Transboundary movements of used EE and e-waste
Transboundary movements of e-waste are subject to the control mechanism under the Basel Convention on the Control of Transboundary Movements of Hazardous Wastes and Their Disposal. E-waste is listed in Annex VIII as A1180 (hazardous waste) and Annex IX as B1110 (non-hazardous waste) of the Convention. According to its provisions, transboundary movements of hazardous wastes can only take place after the prior informed consent procedure has been followed and all states involved have given their consent to the transboundary movement. Shipments which do not meet these requirements are illegal and such traffic is criminalized under the Convention. In addition, the provisions of the Waste Shipment Regulation of the European Union label the export of waste with hazardous characteristics from Europe to any non–OECD country as illegal. In the case of transboundary movements of used EEE and e-waste, there are several challenges related to the enforcement of Basel provisions. This includes the challenges of clear distinction between used EEE and e-waste and between hazardous and non-hazardous waste, as well as the overall challenge of monitoring and enforcing the Basel Convention and the Waste Shipment Regulation.

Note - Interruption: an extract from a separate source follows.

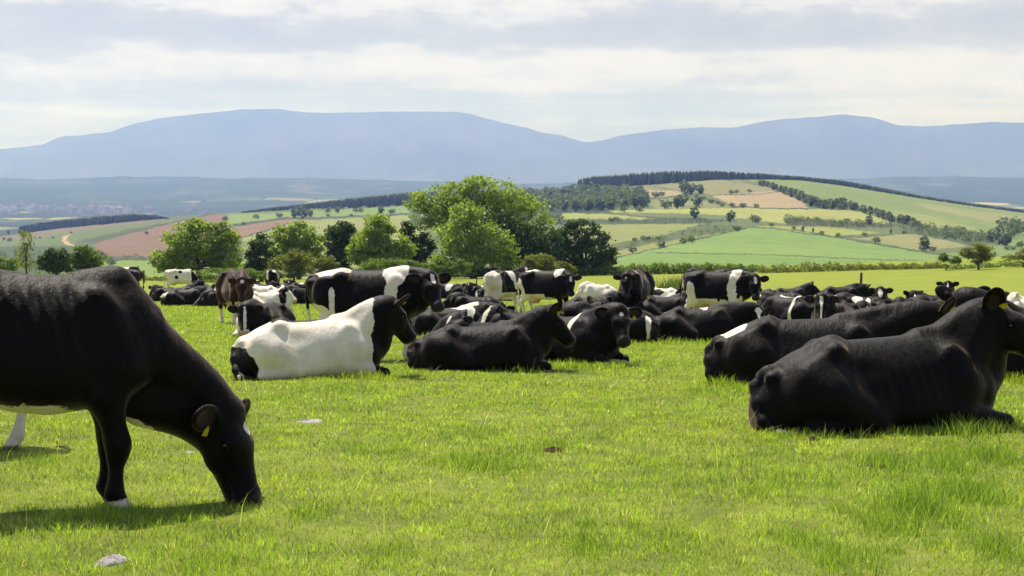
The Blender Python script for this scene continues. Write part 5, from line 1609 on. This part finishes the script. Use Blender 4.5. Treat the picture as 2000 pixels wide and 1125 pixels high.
def lump(name, px, py, wpx, hpx, label, mat, seed, cat, up=0.3, sharp=0.0, group=None):
    """an irregular low stone or clod lying on the turf"""
    rng = np.random.default_rng(seed)
    x, Y, z = gpoint(px, py)
    rx = wpx * Y / F / 2
    ry = rx * rng.uniform(.75, 1.0)
    nu, nv = 26, 9
    ph = rng.uniform(0, 6.28, 8)
    V = []
    for i in range(nv):
        for j in range(nu):
            t = 2 * math.pi * j / nu
            a = i / (nv - 1)
            edge = 1 + .14 * math.sin(2 * t + ph[0]) + .10 * math.sin(3 * t + ph[1]) + .06 * math.sin(7 * t + ph[2]) + rng.normal(0, .015)
            rr = edge * (1 - a ** 2.2)
            hh = hpx * Y / F * (a ** .5) * (1 + .25 * math.sin(5 * t + ph[3]) * (1 - a) + .12 * math.sin(9 * t + 6 * a)) - .03
            if sharp:
                hh = min(hh, hpx * Y / F * .8 + .01 * math.sin(3 * t + ph[4])) + .05 * sharp * rx * math.cos(t)
            V.append((rx * rr * math.cos(t), ry * rr * math.sin(t), hh))
    Fq = [(i * nu + j, i * nu + (j + 1) % nu, (i + 1) * nu + (j + 1) % nu, (i + 1) * nu + j) for i in range(nv - 1) for j in range(nu)]
    o = link(name, mesh_np(name, V, np.array(Fq), [mat], smooth=not sharp))
    o.location = (x, Y, z)
    tag(o, label, cat, group)


STONE = plain('grey_stone', (.34, .31, .31), 0.9, 0.15, 0.5, 16.0, 1.0)
DUNG = plain('dried_dung', (.055, .036, .020), 0.95, 0.05, 0.5, 30.0, 0.7)
lump('flat_stone', 218, 1100, 72, 26, 'pale grey flat stone lying in the turf below the grazing cow', STONE, 1, 'stone', sharp=1)
lump('flat_stone', 604, 824, 62, 10, 'flat grey stone sunk in the turf in front of the white lying cow', STONE, 2, 'stone', sharp=1)
lump('flat_stone', 365, 883, 42, 8, 'small grey stone in the turf under the grazing cow\'s neck', STONE, 3, 'stone', sharp=1)
lump('dung_pat', 1082, 882, 46, 16, 'dark brown dung pat in the middle of the open grass', DUNG, 4, 'dung')
lump('dung_pat', 1588, 862, 32, 16, 'brown dung pat close to the belly of the big all-black cow', DUNG, 5, 'dung')
lump('dung_pat', 1712, 914, 62, 14, 'broad dark dung patch grown over with grass tufts', DUNG, 6, 'dung')
lump('dung_pat', 665, 1046, 18, 8, 'small dark clod in the grass below the grazing muzzle, nearer than the open field', DUNG, 8, 'dung')
lump('dung_pat', 1110, 786, 20, 7, 'small dark clod in the short grass below the white-striped lying cow', DUNG, 9, 'dung')
lump('dung_pat', 1100, 1038, 26, 10, 'small brown clod low in the picture among the open grass', DUNG, 7, 'dung')

# ------------------------------------------------------------------ the town down in the valley
HW = [plain('house_render', (.75, .73, .68), .9, .1, .1), plain('house_brick', (.62, .58, .52), .9, .1, .1)]
HR = [plain('slate_roof', (.12, .12, .14), .7, .2, .1), plain('tile_roof', (.17, .155, .15), .8, .2, .1)]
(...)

Conclusions and recommendations
Knowledge generated through the numerous studies and activities of the E-waste Africa project is presented in the form of conclusions and recommendations primarily for stakeholders in the project partner countries, but also for stakeholders in other African countries and those who are concerned with the e-waste issue and are interested in seeking sustainable solutions.
One major challenge for West African countries is to prevent the import of e-waste and near-end-of-life equipment without hampering the socio-economically valuable trade of used EEE of good quality. In addition, high volumes of domestically generated e-waste require well-functioning local take-back and recycling systems. Challenges include the establishment of appropriate collection strategies, ensuring that high volumes of valuable and non-valuable waste fractions are collected equally and that those fractions reach appropriate treatment and disposal facilities. In addition,
connecting informal collectors to a formal recycling structure is pivotal, along with appropriate capacity building and training. Locally adapted recycling technologies for West Africa should make use of the abundant labor force instead of deploying expensive shredding and sorting machinery. To ensure a maximum yield of valuable recycling fractions, West African recyclers should be encouraged to interlink with international recycling companies and networks to develop market outlets for their pre-processed e-waste fractions for a maximized return of value for secondary
raw materials. A sustainable e-waste management system would also need an adequate financing scheme, a level playing field and appropriate market incentives. It is thought that similar to policies in OECD countries, e-waste recycling systems in Africa could be developed in line with the principle of Extended Producer Responsibility.